E allora prepariamo la zattera e buttiamoci nell’oceano di suono, creando scie sonore dove sia più dolce la deriva, dove si impari nuovamente il calore dei suoni.

Forse fin qui ho focalizzato troppo in quella che è la dark side del network (per me dark è sempre assieme inquietante e affascinante) e poco sul new gold dream.

Condivisione, messa in comune di competenze, invenzioni e innovazioni, torrenti che si uniscono, bit che siano beat-i.

La rivoluzione digitale della musica è stata devastante.

La WARP, etichetta simbolo di questa rivoluzione (il cui acronimo sta anche per We Are Reasonable People/Weird And Radical Projects) ha dato voce e colonna sonora alle nostre isolate bedroom discoteque mentre il network si formava.

Le nuove generazioni di ascoltatori sono esposte ad una quantità di suggestioni senza precedenti.

In questo caotico e invitante mare gettare la zattera significa abbandonare la grande nave mainstream e magari perdersi e scoprire possibilità che non si sarebbero trovate attraverso la successione normale, prevista e programmata.

E ora sia la rete che le culture della nuova elettronica ci indicano i sentieri del mash-up: un modo di dire Creolo che ci parla di fare ibridazione, poltiglia, distruzione creatrice di nuovi incroci e strumenti.

Ecco che troviamo assieme l’oscura rabbia anti-Thatcheriana di Joy Division e l'algida freddezza nordica di Pan sonic, il romanticismo classico di Mahler e l’inquietudine dei migliori Cure, lo shoegazing sognante di Slowdive e il glicth errorista di Oval .

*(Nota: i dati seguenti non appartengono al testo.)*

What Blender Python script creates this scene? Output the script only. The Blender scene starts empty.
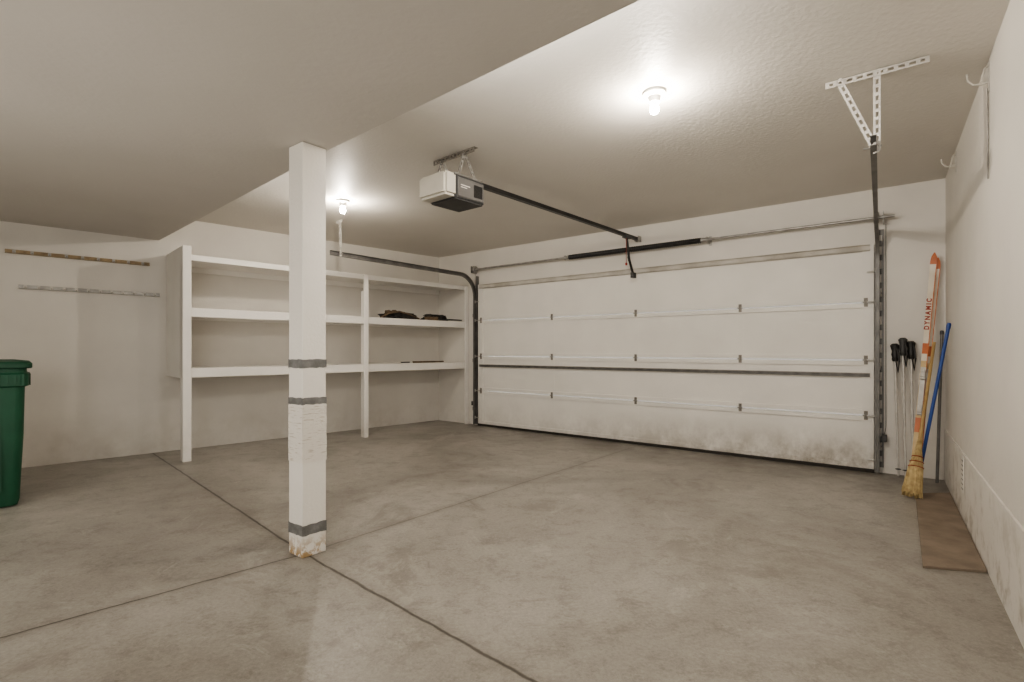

E poi soprattutto troviamo un sentire comune espresso attraverso quel suono post-dubstep  che fonde frammenti vocali, rumori metropolitani, spleen notturno e profondi bassi comunicando un romantico spaesamento condiviso in ogni angolo del mondo.

Il naufrago beat-o ha perso la bussola e si è perso nel tempo che si è dissolto, oramai neanche l’orologio serve, che liberazione!

….e suoniamo  l’infinità presente e così potremmo fare a meno dell’ I- watch!